Imprenditori e politica: meglio più distanti

Preciso, a scanso di equivoci, che non immagino che una simile decisione possa essere presa dall’attuale leadership di Confindustria. Il presidente in carica, Carlo Bonomi, è uomo di Assolombarda. Difficilmente potrebbe fare una mossa che verrebbe male interpretata dai malevoli, forse anche all’interno del mondo confindustriale. Però, anche se non di immediata attualità, il tema è rilevante: non sarebbe male se gli industriali cominciassero a valutarne i pro e i contro. Magari facendone argomento di confronto interno al momento del prossimo rinnovo dei vertici dell’associazione.

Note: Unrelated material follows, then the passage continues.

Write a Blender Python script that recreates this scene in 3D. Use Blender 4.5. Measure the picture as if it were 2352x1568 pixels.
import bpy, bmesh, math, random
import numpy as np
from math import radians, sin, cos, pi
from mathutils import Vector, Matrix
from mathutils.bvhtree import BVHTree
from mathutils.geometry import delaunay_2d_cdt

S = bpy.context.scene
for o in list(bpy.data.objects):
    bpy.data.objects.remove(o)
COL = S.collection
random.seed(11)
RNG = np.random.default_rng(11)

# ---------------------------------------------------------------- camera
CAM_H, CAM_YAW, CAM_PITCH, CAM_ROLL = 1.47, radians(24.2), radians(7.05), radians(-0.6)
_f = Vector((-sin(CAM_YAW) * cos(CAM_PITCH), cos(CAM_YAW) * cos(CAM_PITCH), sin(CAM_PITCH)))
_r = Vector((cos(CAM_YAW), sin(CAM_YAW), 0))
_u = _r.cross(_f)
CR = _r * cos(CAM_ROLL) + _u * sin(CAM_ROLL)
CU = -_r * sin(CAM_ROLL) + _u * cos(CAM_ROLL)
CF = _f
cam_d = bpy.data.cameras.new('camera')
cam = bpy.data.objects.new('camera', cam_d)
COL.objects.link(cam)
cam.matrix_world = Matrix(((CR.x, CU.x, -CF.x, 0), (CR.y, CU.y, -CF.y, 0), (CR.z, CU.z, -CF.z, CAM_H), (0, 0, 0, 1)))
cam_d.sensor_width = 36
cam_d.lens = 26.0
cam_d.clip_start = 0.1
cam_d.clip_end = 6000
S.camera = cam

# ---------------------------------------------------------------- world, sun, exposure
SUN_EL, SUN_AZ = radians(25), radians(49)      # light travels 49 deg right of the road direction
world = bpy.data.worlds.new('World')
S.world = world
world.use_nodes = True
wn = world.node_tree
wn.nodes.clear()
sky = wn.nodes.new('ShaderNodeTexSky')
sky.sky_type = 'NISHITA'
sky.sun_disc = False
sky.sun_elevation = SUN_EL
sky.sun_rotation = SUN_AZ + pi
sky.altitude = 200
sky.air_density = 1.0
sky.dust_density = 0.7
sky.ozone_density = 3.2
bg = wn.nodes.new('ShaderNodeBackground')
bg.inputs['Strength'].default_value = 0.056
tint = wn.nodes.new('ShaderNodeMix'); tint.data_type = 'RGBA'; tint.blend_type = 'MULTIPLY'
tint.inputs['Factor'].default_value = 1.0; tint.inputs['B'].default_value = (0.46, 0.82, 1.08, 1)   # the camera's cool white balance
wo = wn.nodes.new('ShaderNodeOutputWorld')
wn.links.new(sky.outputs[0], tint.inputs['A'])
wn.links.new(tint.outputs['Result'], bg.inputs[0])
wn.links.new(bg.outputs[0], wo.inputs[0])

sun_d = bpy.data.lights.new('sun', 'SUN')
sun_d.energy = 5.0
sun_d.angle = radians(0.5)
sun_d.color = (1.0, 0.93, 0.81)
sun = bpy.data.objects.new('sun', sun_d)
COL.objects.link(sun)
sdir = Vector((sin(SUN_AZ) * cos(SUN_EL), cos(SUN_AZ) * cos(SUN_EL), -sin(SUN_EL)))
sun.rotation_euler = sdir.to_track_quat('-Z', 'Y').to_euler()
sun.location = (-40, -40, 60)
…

Che cosa significa essere fisicamente contigui ai luoghi della decisione politica e dell’amministrazione? Non significa soltanto avere contatti quotidiani con amministratori, politici, esponenti di altre organizzazioni di rappresentanza di interessi (in primis, i sindacati) o essere sempre presenti per poter influenzare i dossier che più interessano. È ovvio che questo sarebbe comunque possibile anche se la sede principale di Confindustria fosse spostata a Milano. Anche in tal caso, infatti, l’associazione manterrebbe uffici nella Capitale e un personale adibito a fare quanto ha sempre fatto.

La perdita di capacità di influenza spicciola sarebbe piuttosto legata a uno spostamento dell’asse territoriale. Una Confindustria con la «testa» a Milano diventerebbe, plausibilmente, prima o poi (e forse più prima che poi) una Confindustria diversa da quella fin qui conosciuta. Lo spostamento dell’asse territoriale comporterebbe un mutamento di mentalità, una crescita della distanza, psicologica e culturale, dal potere politico- amministrativo. Un effetto forse persino immediato sarebbe quello di rendere Confindustria meno appetibile per quelle imprese nominalmente private che vivono di sussidi pubblici, che hanno bisogno come dell’aria della contiguità con il potere politico.

La maggiore capacità di diventare – certo non immediatamente, ma nel medio termine – un forte contro-potere (a compensazione della minore capacità di influenza spicciola sulla politica e sulla amministrazione) dipenderebbe anche dal fatto che Confindustria acquisterebbe maggiore credibilità, si libererebbe di quegli industriali che tante volte in passato hanno preferito procurarsi rendite colludendo con il potere politico piuttosto che assumere rischi di impresa, che hanno preferito la protezione pubblica alla concorrenza, la garanzia di sopravvivenza in acque stagnanti ma protette alla competizione nelle acque agitate del mercato ove vivere significa innovare e rischiare. Quanto più metti ordine in casa tua tanto più potente e credibile diventa il tuo messaggio quando denunci gli altrui comportamenti scorretti o inadeguati.

Quali vantaggi ci sarebbero per il Paese? Il principale vantaggio è che una Confindustria più forte, impegnata senza sbavature e senza tentennamenti nella difesa dell’economia di mercato dalle intrusioni del potere politico, sarebbe un bene per la collettività , almeno dal punto di vista di chi pensa che senza una forte economia di mercato un Paese non possa avere alcun futuro.

Ma c’è anche un’altra ragione. Una Confindustria contro-potere aiuterebbe anche la democrazia italiana a liberarsi di certi persistenti tratti illiberali, quelli che spingono importanti settori della classe dirigente e dell’opinione pubblica a pensare che la democrazia debba essere il luogo dell’armonia corporativa, della collusione e della confusione fra i poteri (istituzionali, economici e di altro tipo) anziché dei conflitti aperti, chiari, visibili, in grado poi di generare compromessi fra le parti altrettanto chiari e visibili.

Tanto l’economia di mercato quanto la democrazia liberale soffrono quando i contropoteri sono deboli. Spostare la sede di Confindustria da Roma a Milano non sarebbe ovviamente la panacea di tutti i mali. Non sarebbe il colpo di bacchetta magica che fa scomparire contemporaneamente i vizi dell’economia e quelli della politica. Ma sarebbe un primo, piccolo passo.